His role shrank exactly when it mattered most: Henderson averaged just 2.4 yards per carry in the postseason while Stevenson handled the touches that counted.
New England's schedule is about to get much tougher, sliding from the 2nd-easiest RB slate in 2025 to the 4th-hardest projected in 2026.
He's a name-brand handcuff being priced like a starter, and Stevenson beat him in every efficiency metric last season.
Bucky Irving (TB)
Irving's efficiency was already cratering before the injuries piled up, and now he's working out of a crowded backfield instead of a clean lead role.
Tampa Bay's $14M free-agent addition Kenneth Gainwell looks like a true 1B, not just insurance (he got paid 7 times what the team was paying Rachaad White), and is reportedly excelling as a receiver in the team's new scheme.
Irving had zero carries inside the 5-yard line in 2025… that job belonged to Sean Tucker, who led the team with 9 carries in that range.
His per-carry efficiency sank to 3.4 yards per carry late in the season, the exact number experts are pointing to as they fade him in Round 3.
The touches should be there, but the touchdowns and efficiency are a real question mark, and that's a tough profile to pay up for. Much better options exist around him in drafts.
Ashton Jeanty (LV)
Jeanty's per-touch numbers were among the worst in the league last season, and his 2026 turnaround story is still mostly unproven.
His fantasy points per opportunity ranked 52nd in the NFL, and his yards per touch (4.1) checked in at 52nd as well… the profile of a back getting stopped before he can create.
He's facing the NFL's toughest projected RB schedule in 2026, layered on top of a QB/pass-defense slate that ranks 32nd in difficulty.

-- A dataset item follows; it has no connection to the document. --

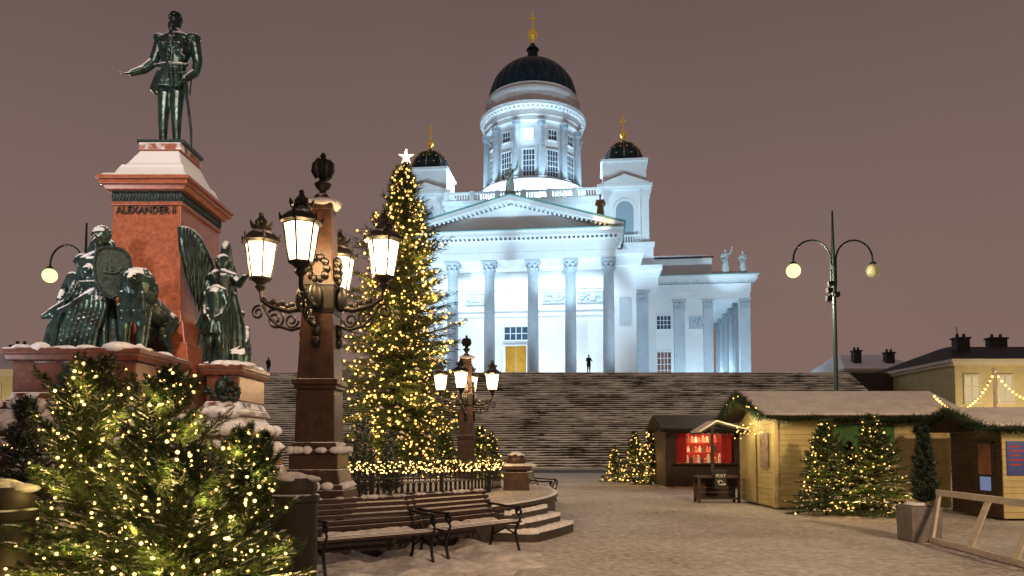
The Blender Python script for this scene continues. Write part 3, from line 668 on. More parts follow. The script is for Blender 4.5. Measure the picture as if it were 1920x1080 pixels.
# --- right group
yr=17.0; k3=yr/F; sx4=408
an=thing('bronze_statue','bronze winged figure with raised wing at the right of the red pedestal','statue',(P(sx4,680,yr).x,yr,bz))
def qa(px,py,dy=0): return V(((px-405)*k3,dy,(680-py)*k3))
b=MB()
S=[(qa(0,p).z,qa(x,0).x,cy,rx,ry) for p,x,cy,rx,ry in ((505,410,0,.28,.2),(530,410,0,.26,.2),(548,408,0,.25,.2),(580,408,0,.34,.27),(620,405,0,.42,.33),(660,400,0,.5,.38),(678,398,0,.52,.4))]
gown(b,S,8,.18,56)
b.limb([qa(392,508),qa(410,502),qa(430,508)],[.14,.16,.14]); b.cap(qa(409,498),qa(409,488),.08); head(b,qa(408,478,-.03),1.5,(-.3,-1,0)); b.ball(qa(410,472,.05),(.15,.16,.14)); b.ball(qa(416,478,.15),.1)
b.limb([qa(430,510),qa(446,522,-.1),qa(462,512,-.3)],[.12,.095,.065]); hand(b,qa(461,512,-.28),(1,-.6,.2),(0,0,1),1.45,.012)
b.limb([qa(392,512),qa(384,540,-.1),qa(396,560,-.3)],[.12,.1,.075]); hand(b,qa(395,558,-.28),(.8,-.4,-.3),(0,-.6,-.4),1.45,.012)
for i in range(8): b.limb([qa(392+i*5,545,-.2),qa(388+i*6,600,-.34),qa(380+i*7,672,-.42)],[.03,.04,.05])
b.limb([qa(430,540,.1),qa(440,600,.15),qa(446,660,.1)],[.08,.14,.12]); b.limb([qa(385,575,-.1),qa(368,605,-.05),qa(352,628,-.05)],[.09,.09,.05])
remesh('figure',b,.022,M['bronze'],an,it=1)
AL=V(an.location)
def pw(px,py,Y): return P(px,py,Y)-AL
def wing(r0,t0,r1,t1,n=13):
    wv=MB(); r0,t0,r1,t1=[pw(*z) for z in (r0,t0,r1,t1)]
    lead=lambda t:r0.lerp(t0,t)+V((0,0,.28*sin(PI*t)))
    trail=lambda t:r1.lerp(t1,t)+V((0,0,-.12*sin(PI*t)))
    for i in range(n):
        t=i/(n-1); a,c=lead(t),trail(t); c=c+(c-a)*(.12 if i%2 else -.06); md=(a+c)/2+V((0,-.06-.04*(i%2),0)); q3=a.lerp(c,.8)+V((.01,-.03-.04*(i%2),0)); wv.tube([a,md,q3,c],[.05,.062,.055,.012],6)
    for lv,(fr_,rad) in enumerate(((.36,.05),(.62,.05))):
        for i in range(n-1):
            t=(i+.5)/(n-1); a=lead(t)+V((.04,-.09+.04*lv,0)); c=a.lerp(trail(t),fr_*(1.1 if i%2 else .95)); wv.tube([a,(a+c)/2+V((0,-.03,0)),c],[rad*.9,rad,.015],6)
    wv.tube([lead(i/8)+V((0,-.04,0)) for i in range(9)],[.11,.11,.105,.1,.09,.08,.07,.055,.035],8)
    wv.build('wing',M['bronze'],an,smooth=60)
wing((396,505,17.1),(337,428,16.0),(384,585,17.1),(350,512,16.0),11)
wing((420,505,17.3),(428,462,17.9),(424,590,17.3),(446,540,18.0),9)
ch=thing('bronze_statue','small bronze youth standing in front of the winged figure','statue',(P(402,682,16.5).x,16.5,bz))
def qc(px,py,dy=0): return V(((px-402)*k3,dy,(682-py)*k3))
b=MB()
b.limb([qc(398,605),qc(394,640,-.06),qc(392,676)],[.13,.095,.06]); b.limb([qc(410,605),qc(414,640,-.1),qc(412,676,-.02)],[.13,.095,.06]); b.ball(qc(390,679,-.08),(.06,.14,.04)); b.ball(qc(413,679,-.1),(.06,.14,.04))
b.limb([qc(404,600),qc(404,575),qc(403,552)],[.19,.17,.19]); b.limb([qc(391,545),qc(403,540),qc(415,545)],[.1,.11,.1]); b.cap(qc(403,535),qc(403,526),.065); head(b,qc(402,515,-.02),1.25,(-.3,-1,.1))
b.limb([qc(391,547),qc(382,570,-.05),qc(388,590,-.18)],[.085,.07,.05]); hand(b,qc(388,589,-.17),(.6,-.4,-.6),(0,-.5,-.5),1.2,.012)
b.limb([qc(415,547),qc(424,570,-.05),qc(419,590,-.18)],[.085,.07,.05]); hand(b,qc(419,589,-.17),(-.6,-.4,-.6),(0,-.5,-.5),1.2,.012)
gown(b,[(qc(0,592).z,0,0,.2,.17),(qc(0,625).z,0,-.02,.27,.22)],7,.12)
remesh('figure',b,.02,M['bronze'],ch)
se=thing('bronze_statue','seated bronze figure behind the winged statue, rightmost on the pedestal','statue',(P(446,690,17.3).x,17.3,bz))
b=MB(); k4=17.6/F
def qs(px,py,dy=0): return V(((px-446)*k4,dy,(690-py)*k4))
gown(b,[(qs(0,612).z,0,.1,.2,.17),(qs(0,640).z,0,.05,.26,.25),(qs(0,665).z,.02,-.1,.3,.4),(qs(0,689).z,.02,-.12,.3,.36)],8,.1)
b.cap(qs(446,610,.08),qs(446,602,.06),.07); head(b,qs(446,592,.04),1.3,(.3,-1,-.2)); b.ball(qs(446,587,.07),(.13,.14,.12))
b.limb([qs(434,615,.06),qs(430,640,-.08),qs(440,655,-.3)],[.1,.08,.06]); b.limb([qs(458,615,.06),qs(464,640,-.08),qs(454,655,-.3)],[.1,.08,.06])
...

New head coach Klint Kubiak has a history of preferring two-back rotations, so even with an upgraded offensive line, a true workhorse role isn't guaranteed… even though the names down the depth chart aren’t immediately scary.
Experts already flagged him as a reach at his original price point, and until the new coaching staff proves it out on the field, that risk is still very real.
So that’s the list. Avoid these backs in your draft unless they fall to a more acceptable draft position.